Saturday's Old Photo
Saturday, May 2, 2009 at 4:48PM
rebecca in Saturday's old photo, family history

This is the home in Hailey, Idaho where my mother lived with her family. She moved out in 1942 to go to business school, then to Biola, and then to live with her sister in Salt Lake City. A year or two after she left, this family home burned. What was left after the fire is what you see here.

My mother was the fifth of eight children, so when she lived in this house, there would have been at least three of her siblings and her parents living there, too. From the photo, it looks like it’s a single room with an added lean-to. It would have been just a little cramped, wouldn’t it?

My mother’s note on the back of the photo says, “Bldg at right is where cow kicked Thelma [my mother’s name] out of doorway.” By the looks of it, the cow may have had a roomier home than the family.

As you can see, my mother’s family was dirt poor.
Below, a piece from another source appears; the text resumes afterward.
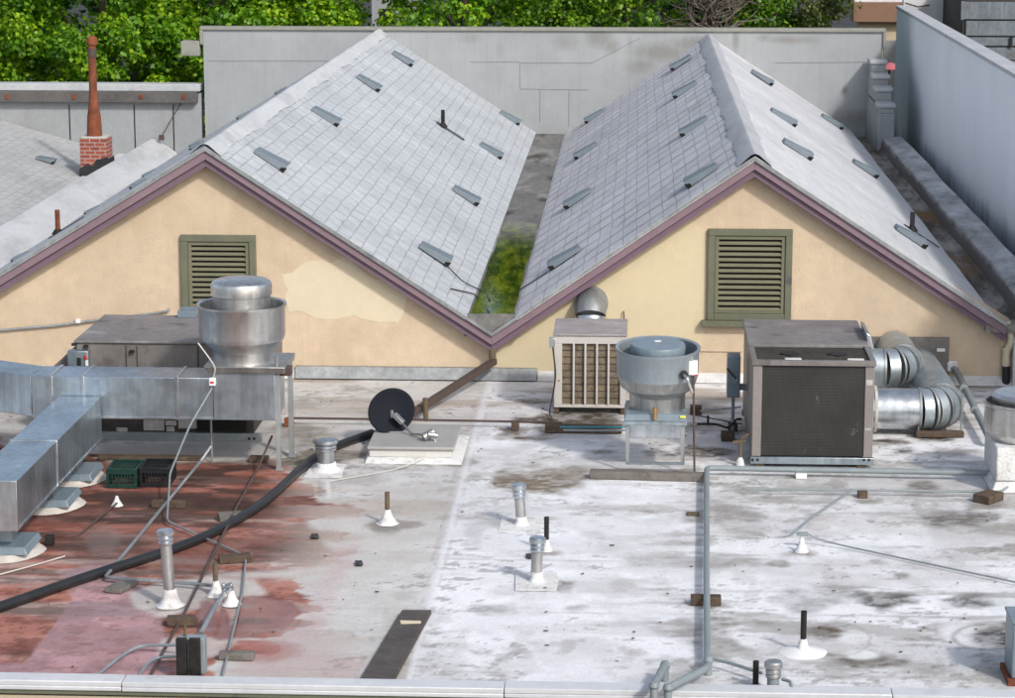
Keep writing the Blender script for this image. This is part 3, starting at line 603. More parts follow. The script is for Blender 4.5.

People were poor during the depression, but her family was poorer than most. She felt, growing up, that her family was the poorest of all the families around and I think she may have been right. Even as an adult, she was a little embarrassed by the poverty of her family.

When she was in first grade, my mother was invited to an after school birthday party for a girl in her class. She only had one dress and my grandma washed it out by hand every evening, hung it to dry overnight, and then ironed it every morning. My grandma didn’t want my mother going to the party wearing the dirty dress she’s worn all day at school, so she wrote a note to the teacher asking that she be excused a couple of hours early.

The plan was to wash, dry, and iron the dress so it would be fresh and ready to wear by the time the party started, but the teacher refused to let my mother go home early without knowing why she needed to leave, and my mother was too ashamed to tell her. She didn’t want her teacher to know that she had only one dress, something the teacher must have already known, since she wore the same dress to school every day. So my mother sat in school all afternoon, worrying about how she was going to make it to the party, and feeling different—somehow worse—than all the other little girls.

As it turns out, her mother and older sister managed to get the dress washed and ready just in time for the party, but I don’t think my mother ever forgave that teacher for her insensitivity.

When she told this story, my mother always contrasted this callousness with the thoughtfulness of her second grade teacher. My mother had borrowed a sweater from her much younger sister to wear to school one day, and looking back, she said, it must have been way too small for her. But at least it wasn’t just the same old dress she always wore. Her second grade teacher noticed the sweater and told her that it was lovely. My mother never forgot how thrilled she’d been to be singled out with a compliment on something she was wearing.

My mother always made sure that my sister and I were well-dressed. Much of our clothing came from the missionary barrel or other second-hand sources, but she saw to it that our outfits fit and matched and were in style. It was, I think, her way of protecting us from feeling poor—and somehow different—as she had when she was a child.